Scene modeling code data:
--- begin ---

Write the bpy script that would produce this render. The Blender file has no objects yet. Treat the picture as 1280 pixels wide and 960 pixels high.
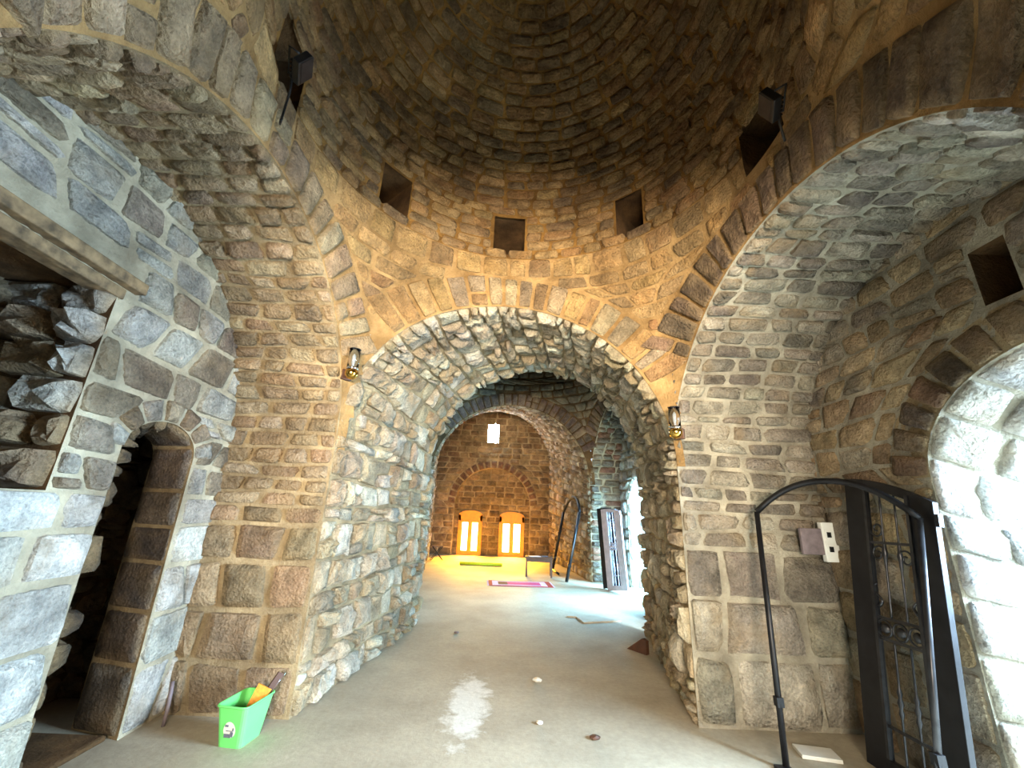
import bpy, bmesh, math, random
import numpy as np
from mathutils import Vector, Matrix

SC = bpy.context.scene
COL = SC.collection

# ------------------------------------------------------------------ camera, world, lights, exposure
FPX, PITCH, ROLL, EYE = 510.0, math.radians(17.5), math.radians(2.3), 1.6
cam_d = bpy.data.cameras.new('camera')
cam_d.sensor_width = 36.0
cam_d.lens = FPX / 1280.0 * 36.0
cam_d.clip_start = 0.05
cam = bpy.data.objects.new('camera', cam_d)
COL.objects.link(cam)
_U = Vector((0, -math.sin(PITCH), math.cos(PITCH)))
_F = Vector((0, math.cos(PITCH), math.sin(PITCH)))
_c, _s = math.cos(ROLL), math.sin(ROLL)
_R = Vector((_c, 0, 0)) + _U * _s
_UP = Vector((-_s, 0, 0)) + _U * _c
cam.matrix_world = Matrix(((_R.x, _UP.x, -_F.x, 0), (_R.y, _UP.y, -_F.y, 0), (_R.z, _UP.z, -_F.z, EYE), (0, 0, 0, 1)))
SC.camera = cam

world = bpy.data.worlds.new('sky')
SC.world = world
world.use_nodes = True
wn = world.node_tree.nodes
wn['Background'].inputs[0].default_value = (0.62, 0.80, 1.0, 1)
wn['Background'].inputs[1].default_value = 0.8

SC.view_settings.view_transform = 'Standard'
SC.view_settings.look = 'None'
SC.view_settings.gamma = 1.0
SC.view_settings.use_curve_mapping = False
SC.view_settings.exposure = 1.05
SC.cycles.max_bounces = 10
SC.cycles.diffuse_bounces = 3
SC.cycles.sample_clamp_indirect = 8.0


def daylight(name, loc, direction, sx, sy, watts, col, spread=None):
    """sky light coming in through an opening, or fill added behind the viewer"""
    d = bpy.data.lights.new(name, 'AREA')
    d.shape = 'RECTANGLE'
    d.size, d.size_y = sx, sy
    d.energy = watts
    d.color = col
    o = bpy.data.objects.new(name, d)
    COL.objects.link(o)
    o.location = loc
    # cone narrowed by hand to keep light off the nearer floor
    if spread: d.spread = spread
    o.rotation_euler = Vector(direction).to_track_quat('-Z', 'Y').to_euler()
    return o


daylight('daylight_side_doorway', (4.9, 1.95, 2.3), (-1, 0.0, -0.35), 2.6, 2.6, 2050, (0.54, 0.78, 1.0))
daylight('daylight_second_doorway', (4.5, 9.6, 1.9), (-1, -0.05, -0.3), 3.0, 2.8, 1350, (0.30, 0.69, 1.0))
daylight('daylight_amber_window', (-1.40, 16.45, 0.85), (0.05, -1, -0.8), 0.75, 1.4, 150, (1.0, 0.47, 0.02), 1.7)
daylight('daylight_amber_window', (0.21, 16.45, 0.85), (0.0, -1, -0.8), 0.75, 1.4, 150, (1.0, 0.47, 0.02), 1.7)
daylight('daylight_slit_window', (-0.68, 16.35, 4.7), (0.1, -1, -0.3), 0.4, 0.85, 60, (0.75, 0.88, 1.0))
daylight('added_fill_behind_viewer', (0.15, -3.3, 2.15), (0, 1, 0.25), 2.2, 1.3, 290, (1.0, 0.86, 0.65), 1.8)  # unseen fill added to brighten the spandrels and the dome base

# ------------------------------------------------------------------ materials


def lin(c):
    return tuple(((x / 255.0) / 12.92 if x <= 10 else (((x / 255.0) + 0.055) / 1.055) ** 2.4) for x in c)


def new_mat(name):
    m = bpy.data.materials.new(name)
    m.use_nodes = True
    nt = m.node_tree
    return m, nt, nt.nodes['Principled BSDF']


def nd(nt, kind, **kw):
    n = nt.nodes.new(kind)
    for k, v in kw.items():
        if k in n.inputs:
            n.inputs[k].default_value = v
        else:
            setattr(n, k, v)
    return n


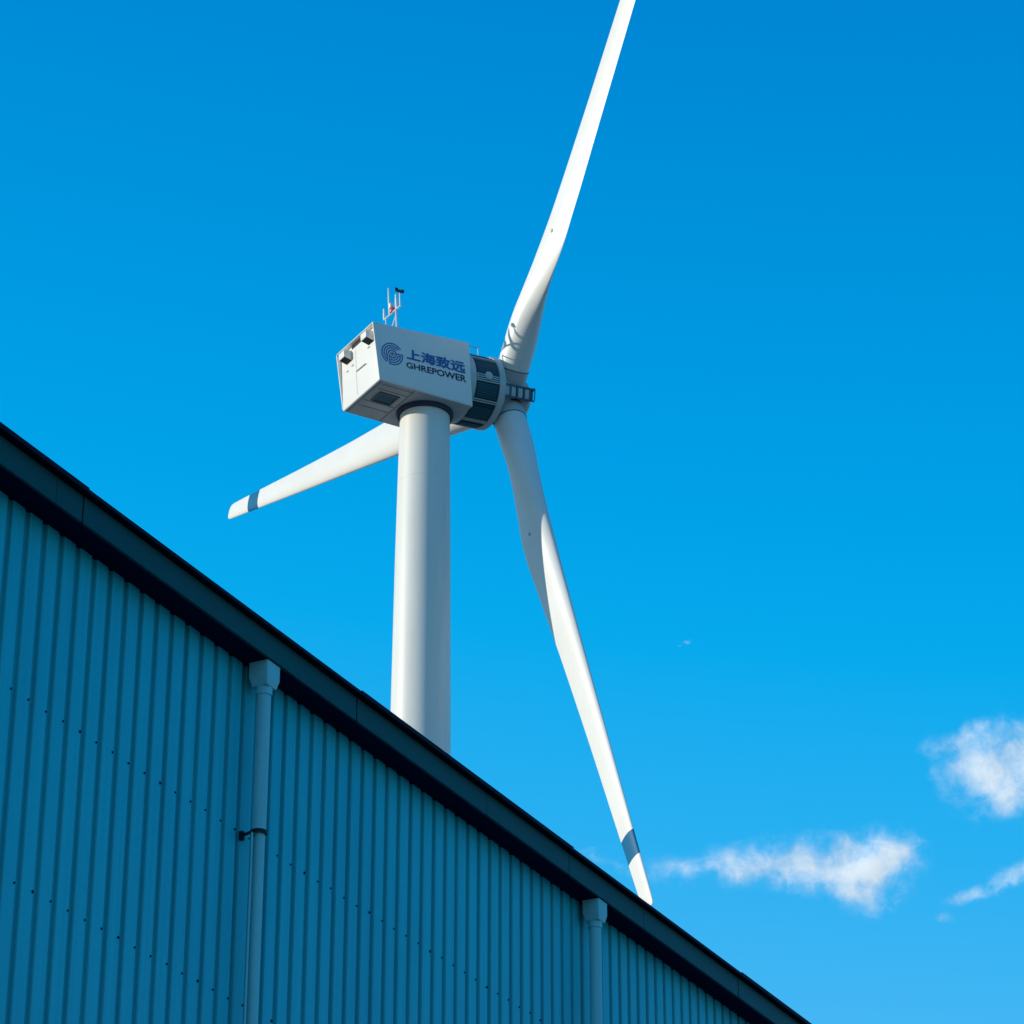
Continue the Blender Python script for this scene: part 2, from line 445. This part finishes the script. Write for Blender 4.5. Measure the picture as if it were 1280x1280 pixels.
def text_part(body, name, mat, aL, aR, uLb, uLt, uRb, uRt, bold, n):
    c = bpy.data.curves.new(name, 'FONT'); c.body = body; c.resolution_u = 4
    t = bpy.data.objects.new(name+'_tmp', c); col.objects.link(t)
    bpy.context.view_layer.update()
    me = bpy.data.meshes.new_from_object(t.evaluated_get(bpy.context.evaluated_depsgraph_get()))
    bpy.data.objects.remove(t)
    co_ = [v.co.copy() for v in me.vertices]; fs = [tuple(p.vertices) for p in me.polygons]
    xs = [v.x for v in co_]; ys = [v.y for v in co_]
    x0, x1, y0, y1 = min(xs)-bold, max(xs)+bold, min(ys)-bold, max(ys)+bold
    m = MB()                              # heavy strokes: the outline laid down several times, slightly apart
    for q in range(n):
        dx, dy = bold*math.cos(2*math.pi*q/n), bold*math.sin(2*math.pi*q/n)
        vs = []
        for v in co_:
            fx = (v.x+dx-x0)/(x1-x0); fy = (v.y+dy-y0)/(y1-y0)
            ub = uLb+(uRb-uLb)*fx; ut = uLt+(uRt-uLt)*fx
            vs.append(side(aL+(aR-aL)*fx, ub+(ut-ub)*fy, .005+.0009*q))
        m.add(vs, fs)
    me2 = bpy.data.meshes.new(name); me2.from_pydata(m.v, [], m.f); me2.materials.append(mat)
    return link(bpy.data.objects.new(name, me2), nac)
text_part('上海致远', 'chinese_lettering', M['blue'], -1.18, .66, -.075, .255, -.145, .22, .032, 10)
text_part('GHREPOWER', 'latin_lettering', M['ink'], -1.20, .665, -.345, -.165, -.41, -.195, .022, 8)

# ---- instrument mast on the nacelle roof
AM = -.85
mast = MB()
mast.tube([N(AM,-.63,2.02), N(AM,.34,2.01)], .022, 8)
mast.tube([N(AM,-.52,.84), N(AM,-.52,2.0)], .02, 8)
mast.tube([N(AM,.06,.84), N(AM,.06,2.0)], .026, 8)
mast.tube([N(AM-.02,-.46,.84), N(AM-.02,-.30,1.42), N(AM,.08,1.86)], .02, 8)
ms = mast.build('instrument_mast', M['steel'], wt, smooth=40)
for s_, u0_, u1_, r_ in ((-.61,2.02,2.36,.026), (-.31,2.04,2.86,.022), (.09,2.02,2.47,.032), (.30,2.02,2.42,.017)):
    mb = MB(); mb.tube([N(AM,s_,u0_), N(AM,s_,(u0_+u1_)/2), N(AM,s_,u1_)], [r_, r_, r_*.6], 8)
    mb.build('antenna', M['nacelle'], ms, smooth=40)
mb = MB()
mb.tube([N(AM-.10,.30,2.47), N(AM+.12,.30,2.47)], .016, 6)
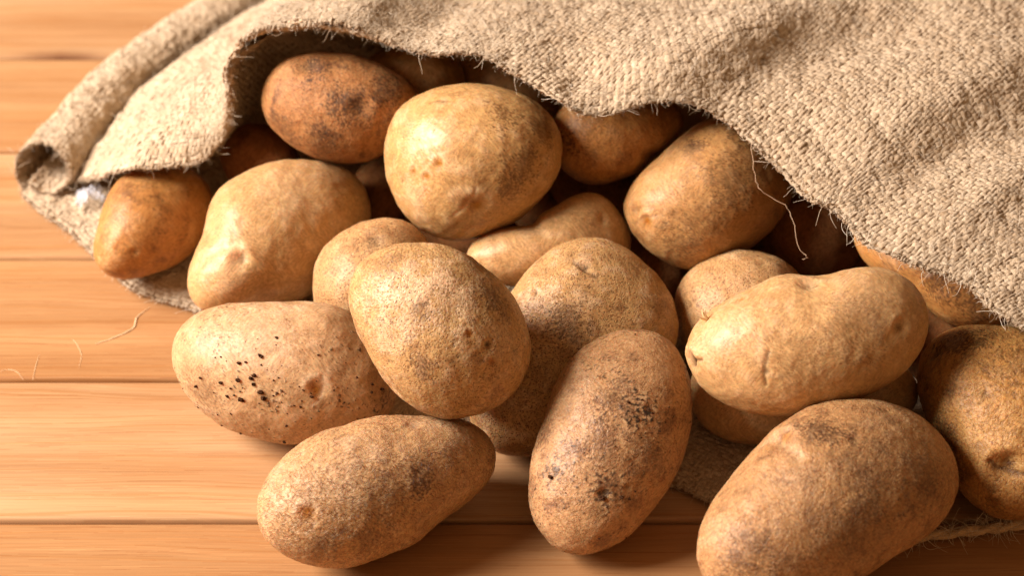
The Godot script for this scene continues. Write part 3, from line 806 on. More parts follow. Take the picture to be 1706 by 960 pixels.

--- end ---

**Exercise instructions**
All records above are to be printed exactly, minus the pictures they contain.

**The completed task**
Write the bpy script that would produce this render. The Blender file has no objects yet. Treat the picture as 1280 pixels wide and 960 pixels high.
import bpy, bmesh, math, random
import numpy as np
from mathutils import Vector, Matrix

SC = bpy.context.scene
COL = SC.collection

# ------------------------------------------------------------------ camera, world, lights, exposure
FPX, PITCH, ROLL, EYE = 510.0, math.radians(17.5), math.radians(2.3), 1.6
cam_d = bpy.data.cameras.new('camera')
cam_d.sensor_width = 36.0
cam_d.lens = FPX / 1280.0 * 36.0
cam_d.clip_start = 0.05
cam = bpy.data.objects.new('camera', cam_d)
COL.objects.link(cam)
_U = Vector((0, -math.sin(PITCH), math.cos(PITCH)))
_F = Vector((0, math.cos(PITCH), math.sin(PITCH)))
_c, _s = math.cos(ROLL), math.sin(ROLL)
_R = Vector((_c, 0, 0)) + _U * _s
_UP = Vector((-_s, 0, 0)) + _U * _c
cam.matrix_world = Matrix(((_R.x, _UP.x, -_F.x, 0), (_R.y, _UP.y, -_F.y, 0), (_R.z, _UP.z, -_F.z, EYE), (0, 0, 0, 1)))
SC.camera = cam

world = bpy.data.worlds.new('sky')
SC.world = world
world.use_nodes = True
wn = world.node_tree.nodes
wn['Background'].inputs[0].default_value = (0.62, 0.80, 1.0, 1)
wn['Background'].inputs[1].default_value = 0.8

SC.view_settings.view_transform = 'Standard'
SC.view_settings.look = 'None'
SC.view_settings.gamma = 1.0
SC.view_settings.use_curve_mapping = False
SC.view_settings.exposure = 1.05
SC.cycles.max_bounces = 10
SC.cycles.diffuse_bounces = 3
SC.cycles.sample_clamp_indirect = 8.0


def daylight(name, loc, direction, sx, sy, watts, col, spread=None):
    """sky light coming in through an opening, or fill added behind the viewer"""
    d = bpy.data.lights.new(name, 'AREA')
    d.shape = 'RECTANGLE'
    d.size, d.size_y = sx, sy
    d.energy = watts
    d.color = col
    o = bpy.data.objects.new(name, d)
    COL.objects.link(o)
    o.location = loc
    # cone narrowed by hand to keep light off the nearer floor
    if spread: d.spread = spread
    o.rotation_euler = Vector(direction).to_track_quat('-Z', 'Y').to_euler()
    return o


daylight('daylight_side_doorway', (4.9, 1.95, 2.3), (-1, 0.0, -0.35), 2.6, 2.6, 2050, (0.54, 0.78, 1.0))
daylight('daylight_second_doorway', (4.5, 9.6, 1.9), (-1, -0.05, -0.3), 3.0, 2.8, 1350, (0.30, 0.69, 1.0))
daylight('daylight_amber_window', (-1.40, 16.45, 0.85), (0.05, -1, -0.8), 0.75, 1.4, 150, (1.0, 0.47, 0.02), 1.7)
daylight('daylight_amber_window', (0.21, 16.45, 0.85), (0.0, -1, -0.8), 0.75, 1.4, 150, (1.0, 0.47, 0.02), 1.7)
daylight('daylight_slit_window', (-0.68, 16.35, 4.7), (0.1, -1, -0.3), 0.4, 0.85, 60, (0.75, 0.88, 1.0))
daylight('added_fill_behind_viewer', (0.15, -3.3, 2.15), (0, 1, 0.25), 2.2, 1.3, 290, (1.0, 0.86, 0.65), 1.8)  # unseen fill added to brighten the spandrels and the dome base

# ------------------------------------------------------------------ materials


def lin(c):
    return tuple(((x / 255.0) / 12.92 if x <= 10 else (((x / 255.0) + 0.055) / 1.055) ** 2.4) for x in c)


def new_mat(name):
    m = bpy.data.materials.new(name)
    m.use_nodes = True
    nt = m.node_tree
    return m, nt, nt.nodes['Principled BSDF']


def nd(nt, kind, **kw):
    n = nt.nodes.new(kind)
    for k, v in kw.items():
        if k in n.inputs:
            n.inputs[k].default_value = v
        else:
            setattr(n, k, v)
    return n


Continue the Blender Python script for this scene: part 2, from line 445. This part finishes the script. Write for Blender 4.5. Measure the picture as if it were 1280x1280 pixels.
def text_part(body, name, mat, aL, aR, uLb, uLt, uRb, uRt, bold, n):
    c = bpy.data.curves.new(name, 'FONT'); c.body = body; c.resolution_u = 4
    t = bpy.data.objects.new(name+'_tmp', c); col.objects.link(t)
    bpy.context.view_layer.update()
    me = bpy.data.meshes.new_from_object(t.evaluated_get(bpy.context.evaluated_depsgraph_get()))
    bpy.data.objects.remove(t)
    co_ = [v.co.copy() for v in me.vertices]; fs = [tuple(p.vertices) for p in me.polygons]
    xs = [v.x for v in co_]; ys = [v.y for v in co_]
    x0, x1, y0, y1 = min(xs)-bold, max(xs)+bold, min(ys)-bold, max(ys)+bold
    m = MB()                              # heavy strokes: the outline laid down several times, slightly apart
    for q in range(n):
        dx, dy = bold*math.cos(2*math.pi*q/n), bold*math.sin(2*math.pi*q/n)
        vs = []
        for v in co_:
            fx = (v.x+dx-x0)/(x1-x0); fy = (v.y+dy-y0)/(y1-y0)
            ub = uLb+(uRb-uLb)*fx; ut = uLt+(uRt-uLt)*fx
            vs.append(side(aL+(aR-aL)*fx, ub+(ut-ub)*fy, .005+.0009*q))
        m.add(vs, fs)
    me2 = bpy.data.meshes.new(name); me2.from_pydata(m.v, [], m.f); me2.materials.append(mat)
    return link(bpy.data.objects.new(name, me2), nac)
text_part('上海致远', 'chinese_lettering', M['blue'], -1.18, .66, -.075, .255, -.145, .22, .032, 10)
text_part('GHREPOWER', 'latin_lettering', M['ink'], -1.20, .665, -.345, -.165, -.41, -.195, .022, 8)

# ---- instrument mast on the nacelle roof
AM = -.85
mast = MB()
mast.tube([N(AM,-.63,2.02), N(AM,.34,2.01)], .022, 8)
mast.tube([N(AM,-.52,.84), N(AM,-.52,2.0)], .02, 8)
mast.tube([N(AM,.06,.84), N(AM,.06,2.0)], .026, 8)
mast.tube([N(AM-.02,-.46,.84), N(AM-.02,-.30,1.42), N(AM,.08,1.86)], .02, 8)
ms = mast.build('instrument_mast', M['steel'], wt, smooth=40)
for s_, u0_, u1_, r_ in ((-.61,2.02,2.36,.026), (-.31,2.04,2.86,.022), (.09,2.02,2.47,.032), (.30,2.02,2.42,.017)):
    mb = MB(); mb.tube([N(AM,s_,u0_), N(AM,s_,(u0_+u1_)/2), N(AM,s_,u1_)], [r_, r_, r_*.6], 8)
    mb.build('antenna', M['nacelle'], ms, smooth=40)
mb = MB()
mb.tube([N(AM-.10,.30,2.47), N(AM+.12,.30,2.47)], .016, 6)
The Godot script for this scene continues. Write part 3, from line 806 on. More parts follow. Take the picture to be 1706 by 960 pixels.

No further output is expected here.